TASK STATEMENT
Retype word for word the first line of the listing and each line after it up to the line with "return math.hypot(p[0], p[1])", with the pictures taken out.

+++

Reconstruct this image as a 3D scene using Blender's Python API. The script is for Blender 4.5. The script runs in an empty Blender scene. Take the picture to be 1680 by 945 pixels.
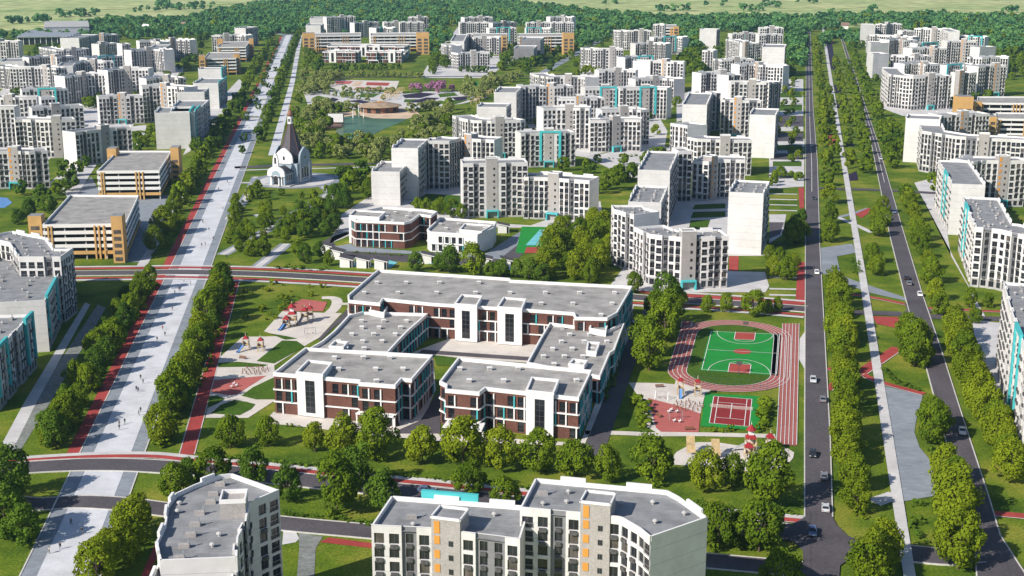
import bpy, bmesh, math, random
import numpy as np
from mathutils import Vector, Matrix
from mathutils.geometry import tessellate_polygon

R = math.radians
rnd = random.Random(7)
scene = bpy.context.scene
COL = scene.collection

# ------------------------------------------------------------------ camera
IW, IH, F = 1680.0, 945.0, 2200.0
CX, CY, YH, HC = 840.0, 472.5, -95.0, 130.0
TH = math.atan((CY - YH) / F)
cam_d = bpy.data.cameras.new('camera')
cam_d.sensor_width = 36.0
cam_d.lens = 36.0 * F / IW
cam_d.clip_start = 1.0
cam_d.clip_end = 60000.0
cam = bpy.data.objects.new('camera', cam_d)
cam.location = (0, 0, HC)
cam.rotation_euler = (math.pi / 2 - TH, 0, 0)
COL.objects.link(cam)
scene.camera = cam
CT, ST = math.cos(TH), math.sin(TH)


def P(px, py, z=0.0):
    """A point of the photograph on the horizontal plane at height z -> metres."""
    u, v = (px - CX) / F, (py - CY) / F
    dy, dz = CT - v * ST, -ST - v * CT
    t = (z - HC) / dz
    return Vector((u * t, dy * t))


def dist(p):
    return math.hypot(p[0], p[1])


# ------------------------------------------------------------------ light
SUN_D = Vector((0.80, 0.60, 0))          # the way the light travels over the ground
EL = R(34)
world = bpy.data.worlds.new('World')
scene.world = world
world.use_nodes = True
wn = world.node_tree
sky = wn.nodes.new('ShaderNodeTexSky')
sky.sky_type = 'NISHITA'
sky.sun_disc = False
sky.sun_elevation = EL
sky.sun_rotation = math.atan2(-SUN_D.x, -SUN_D.y)
sky.air_density = 1.0
sky.ozone_density = 4.0
wn.links.new(sky.outputs[0], wn.nodes['Background'].inputs[0])
wn.nodes['Background'].inputs[1].default_value = 0.09
sl = bpy.data.lights.new('sun', 'SUN')
sl.energy = 5.0
sl.angle = R(0.5)
sl.color = (1.0, 0.935, 0.83)
so = bpy.data.objects.new('sun', sl)
ld = Vector((SUN_D.x * math.cos(EL), SUN_D.y * math.cos(EL), -math.sin(EL)))
so.rotation_euler = ld.to_track_quat('-Z', 'Y').to_euler()
so.location = (-300, -200, 400)
COL.objects.link(so)
scene.view_settings.view_transform = 'Standard'
scene.view_settings.look = 'None'
scene.view_settings.gamma = 1
scene.view_settings.exposure = 0.32
scene.cycles.max_bounces = 6
scene.cycles.diffuse_bounces = 2
scene.cycles.glossy_bounces = 2
scene.cycles.transmission_bounces = 4


# ------------------------------------------------------------------ air
hz = bpy.data.materials.new('haze')
hz.use_nodes = True
hz.node_tree.nodes.remove(hz.node_tree.nodes['Principled BSDF'])
pv_ = hz.node_tree.nodes.new('ShaderNodeVolumePrincipled')
pv_.inputs['Color'].default_value = (0.46, 0.76, 1.0, 1)
pv_.inputs['Density'].default_value = 0.000058
pv_.inputs['Anisotropy'].default_value = 0.2
hz.node_tree.links.new(pv_.outputs[0], hz.node_tree.nodes['Material Output'].inputs['Volume'])
hm = bpy.data.meshes.new('haze')
X_, Y0_, Y1_, Z0_, Z1_ = 9500.0, -300.0, 14500.0, -1.5, 160.0
hm.from_pydata([(-X_, Y0_, Z0_), (X_, Y0_, Z0_), (X_, Y1_, Z0_), (-X_, Y1_, Z0_), (-X_, Y0_, Z1_), (X_, Y0_, Z1_), (X_, Y1_, Z1_), (-X_, Y1_, Z1_)], [],
               [(3, 2, 1, 0), (4, 5, 6, 7), (0, 1, 5, 4), (1, 2, 6, 5), (2, 3, 7, 6), (3, 0, 4, 7)])
hm.materials.append(hz)
ho = bpy.data.objects.new('haze', hm)
ho['kind'] = 'stuff'
COL.objects.link(ho)


# ------------------------------------------------------------------ materials
def nd(nt, t, **kw):
    n = nt.nodes.new(t)
    for k, v in kw.items():
        setattr(n, k, v)
    return n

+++

THE OUTPUT
Reconstruct this image as a 3D scene using Blender's Python API. The script is for Blender 4.5. The script runs in an empty Blender scene. Take the picture to be 1680 by 945 pixels.
import bpy, bmesh, math, random
import numpy as np
from mathutils import Vector, Matrix
from mathutils.geometry import tessellate_polygon

R = math.radians
rnd = random.Random(7)
scene = bpy.context.scene
COL = scene.collection

# ------------------------------------------------------------------ camera
IW, IH, F = 1680.0, 945.0, 2200.0
CX, CY, YH, HC = 840.0, 472.5, -95.0, 130.0
TH = math.atan((CY - YH) / F)
cam_d = bpy.data.cameras.new('camera')
cam_d.sensor_width = 36.0
cam_d.lens = 36.0 * F / IW
cam_d.clip_start = 1.0
cam_d.clip_end = 60000.0
cam = bpy.data.objects.new('camera', cam_d)
cam.location = (0, 0, HC)
cam.rotation_euler = (math.pi / 2 - TH, 0, 0)
COL.objects.link(cam)
scene.camera = cam
CT, ST = math.cos(TH), math.sin(TH)


def P(px, py, z=0.0):
    """A point of the photograph on the horizontal plane at height z -> metres."""
    u, v = (px - CX) / F, (py - CY) / F
    dy, dz = CT - v * ST, -ST - v * CT
    t = (z - HC) / dz
    return Vector((u * t, dy * t))


def dist(p):
    return math.hypot(p[0], p[1])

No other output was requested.